When I arrived in Kuwait, I thought it was hot. When I put on my burqa, it was a whole other experience. Imagine yourself in the last heatwave you experienced. Then imagine getting into a car that has been sitting out in the sun in a dusty parking lot with the windows rolled up and no air condition, all while wearing a ski mask. This is how I felt putting on the burqa in the Kuwaiti heat (Kuwait can get up to 130 degrees).
After putting on the abaya, I looked in the mirror and I found myself to be quite scary. To me, I didn't look modest, pure, veiled or exotic. I looked like a I was the monster in a horror film or Darth Vadar from Star Wars.
Still, I set out to explore wearing a burqa for a day, and I was determined to follow through. I first experimented with ordinary things like eating, talking on the phone and driving a car. Everything was hard because it was hard to see out of two tiny slits. I had trouble finding my phone in my purse, let alone talking on it. Driving was downright dangerous because I had no peripheral vision. Eating with a face veil was awkward. When Muslim women eat in public, they lift the niqab ever so slightly with each bite and lower the veil to chew. However, my experience with eating was a disaster. To begin with, I had trouble finding the correct piece of fabric that was my face veil and not my head veil. Then, I lifted the veil too high, showing my lips and finished off this display of awkwardness with getting hummus on my brand new burqa. For me, it was an incentive not to eat, in public anyhow. I also discovered that breath mints are essential because the niqab is covering your mouth and you are constantly smelling your breath
During the workshop, I showed them all my bellydance costumes. I explained how they were made and gave them ideas of how to make their own with the fabric, beads, and sequins I had brought. I went around to each student to talk to her about her costumes. I found that I had trouble communicating through the niqab an it wasn't just the audio level.

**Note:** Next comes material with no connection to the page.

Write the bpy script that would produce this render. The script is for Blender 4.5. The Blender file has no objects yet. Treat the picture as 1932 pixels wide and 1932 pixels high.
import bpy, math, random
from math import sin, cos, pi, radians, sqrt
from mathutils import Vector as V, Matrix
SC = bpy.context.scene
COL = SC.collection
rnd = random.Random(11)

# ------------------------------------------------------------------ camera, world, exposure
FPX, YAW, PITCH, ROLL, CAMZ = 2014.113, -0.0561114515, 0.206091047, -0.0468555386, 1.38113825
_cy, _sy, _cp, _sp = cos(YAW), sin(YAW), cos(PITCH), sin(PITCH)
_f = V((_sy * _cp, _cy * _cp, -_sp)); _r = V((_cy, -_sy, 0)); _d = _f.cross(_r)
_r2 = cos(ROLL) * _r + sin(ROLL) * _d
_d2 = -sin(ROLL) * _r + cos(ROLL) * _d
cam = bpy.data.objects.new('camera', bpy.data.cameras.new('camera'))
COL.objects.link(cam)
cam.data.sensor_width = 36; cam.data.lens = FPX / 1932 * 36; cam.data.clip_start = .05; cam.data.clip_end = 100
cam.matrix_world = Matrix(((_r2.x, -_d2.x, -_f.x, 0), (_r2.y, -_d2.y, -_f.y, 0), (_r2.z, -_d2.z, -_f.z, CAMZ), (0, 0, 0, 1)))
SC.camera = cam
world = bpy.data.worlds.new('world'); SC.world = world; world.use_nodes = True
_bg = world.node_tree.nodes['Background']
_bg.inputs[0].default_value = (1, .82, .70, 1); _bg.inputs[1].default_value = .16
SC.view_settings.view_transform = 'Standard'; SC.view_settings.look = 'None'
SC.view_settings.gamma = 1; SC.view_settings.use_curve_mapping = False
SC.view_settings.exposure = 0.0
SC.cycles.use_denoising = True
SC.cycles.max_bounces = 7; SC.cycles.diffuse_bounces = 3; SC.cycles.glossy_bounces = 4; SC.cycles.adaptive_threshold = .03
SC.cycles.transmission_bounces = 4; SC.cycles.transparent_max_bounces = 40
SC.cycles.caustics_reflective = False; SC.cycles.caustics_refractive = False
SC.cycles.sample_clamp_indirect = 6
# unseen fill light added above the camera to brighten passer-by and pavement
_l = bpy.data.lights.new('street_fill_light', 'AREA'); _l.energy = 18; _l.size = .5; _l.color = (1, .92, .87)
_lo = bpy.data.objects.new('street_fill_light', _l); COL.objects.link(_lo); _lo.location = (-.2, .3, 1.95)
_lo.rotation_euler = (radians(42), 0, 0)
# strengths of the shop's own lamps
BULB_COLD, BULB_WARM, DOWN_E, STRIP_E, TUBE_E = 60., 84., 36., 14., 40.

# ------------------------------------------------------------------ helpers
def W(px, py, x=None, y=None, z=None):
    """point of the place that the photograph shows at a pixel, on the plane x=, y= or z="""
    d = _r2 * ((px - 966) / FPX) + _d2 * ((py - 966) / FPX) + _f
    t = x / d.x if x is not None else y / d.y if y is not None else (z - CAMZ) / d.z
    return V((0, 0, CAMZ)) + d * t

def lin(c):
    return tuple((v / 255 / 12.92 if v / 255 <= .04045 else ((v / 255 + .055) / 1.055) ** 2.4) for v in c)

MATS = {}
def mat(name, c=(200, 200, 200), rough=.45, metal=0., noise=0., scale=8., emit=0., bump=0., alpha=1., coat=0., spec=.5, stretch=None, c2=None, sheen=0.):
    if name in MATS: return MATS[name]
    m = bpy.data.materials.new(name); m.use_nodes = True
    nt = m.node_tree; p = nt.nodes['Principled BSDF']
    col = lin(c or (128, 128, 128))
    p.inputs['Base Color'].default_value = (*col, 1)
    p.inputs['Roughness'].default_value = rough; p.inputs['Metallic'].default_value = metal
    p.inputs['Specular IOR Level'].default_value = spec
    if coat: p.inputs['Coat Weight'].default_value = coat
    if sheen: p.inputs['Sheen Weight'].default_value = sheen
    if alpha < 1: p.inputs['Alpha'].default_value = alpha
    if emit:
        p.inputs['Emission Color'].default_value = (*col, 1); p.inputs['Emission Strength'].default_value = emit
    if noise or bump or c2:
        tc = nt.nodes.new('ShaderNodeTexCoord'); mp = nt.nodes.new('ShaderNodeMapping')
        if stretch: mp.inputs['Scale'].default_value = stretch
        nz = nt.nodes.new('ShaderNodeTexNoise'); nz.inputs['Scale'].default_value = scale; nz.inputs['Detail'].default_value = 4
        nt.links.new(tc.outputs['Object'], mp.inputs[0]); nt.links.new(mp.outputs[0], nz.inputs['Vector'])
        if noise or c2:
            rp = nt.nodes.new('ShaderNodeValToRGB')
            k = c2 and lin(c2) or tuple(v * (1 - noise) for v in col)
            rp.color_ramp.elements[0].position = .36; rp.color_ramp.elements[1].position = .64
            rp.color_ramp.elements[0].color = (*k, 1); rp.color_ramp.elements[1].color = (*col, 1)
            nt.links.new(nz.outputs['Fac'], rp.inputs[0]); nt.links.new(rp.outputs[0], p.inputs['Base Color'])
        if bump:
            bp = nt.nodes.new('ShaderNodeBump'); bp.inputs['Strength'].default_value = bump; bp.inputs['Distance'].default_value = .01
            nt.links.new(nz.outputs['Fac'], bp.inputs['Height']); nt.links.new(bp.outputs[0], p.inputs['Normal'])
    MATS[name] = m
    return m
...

I was beginning to lose my ability to communicate.
It was difficult to express myself. I soon found the veil became like a wide wall between my students and me. I still felt like I was the same person underneath the veil: a fun-loving, spontaneous, free spirit. The problem was that I did not know how to express myself. It was like being in a foreign country and not knowing how to speak the language. I became frustrated and after a while, gave up trying to communicate. I just sat for a few hours without talking. It dawned on me that possibly this is one the abaya's purposes: to take away your individuality and personal expression.
Suddenly one of my students from Nigeria named Lovett demanded that I remove the burqa. She said she didn't like what it was doing to my personality and that she missed me. Other students began to chime in. Farah said that I had, "turned into a black cloud" and Dorothy said I had become, "a ghost of myself". As I ceremoniously removed the black robe, scarf and veil on my face, the group unanimously expressed that I was no longer the person that they had known when I was veiled. Some were shocked at the emotions that my experiment had stirred in them.
I was astonished at what was happening. In planning this experiment, the only thought I had about others is that I wanted to be respectful of their religious beliefs. I had so many preconceived notions of what wearing an abaya would do to me, but it never occurred to me to consider how it would make other people feel. Not all the women in my class were Muslim, nor do all of them wear abayas, but in Kuwait, the burqa is a part of every woman's everyday life.
Yet they were so affected by what it did to me. I was a mirror for them.
After the workshop, we all walked outside into a sandstorm that left a layer of dust on everything. Something profound had happened to me and it felt ancient. I felt a deep sadness for all women, past and present that have had to diminish their power and their radiance for the sake of protecting men's honor.
Many women insist that they choose to wear a burqa to honor their creator. I say this with complete respect for these women's religious beliefs: my experience led me to believe that wearing a burqa is oppressive to women and men. A senior Muslim cleric, Sheik Hilali said during a religious address on rape and adultery, " If you take out uncovered meat and place it outside without a cover and the cats come and eat it...whose fault is it, the cats or the uncovered meat? The uncovered meat is the problem. If she were in her room, in her home, in her hijab, no problem would have occurred." This philosophy reduces men to having no control, no responsibility. What about strengthening their faith to find resolve to resist temptation? It certainly puts all the blame and responsibility onto women and creates shame about the female body, hair, lips and sometimes - even voice. By seeing the woman's body as dangerous and not a glorious creation of God breaks my heart. In addition, wearing a burqa is especially cruel in the extreme heat of Kuwait.
After the dust had settled, I felt grateful to have had this incredibly meaningful journey. As a woman from the West, it was an honor to have taught bellydance to women in the Middle East. This experience has served to strengthen my belief in the uplifting, healing and uniting power of bellydance.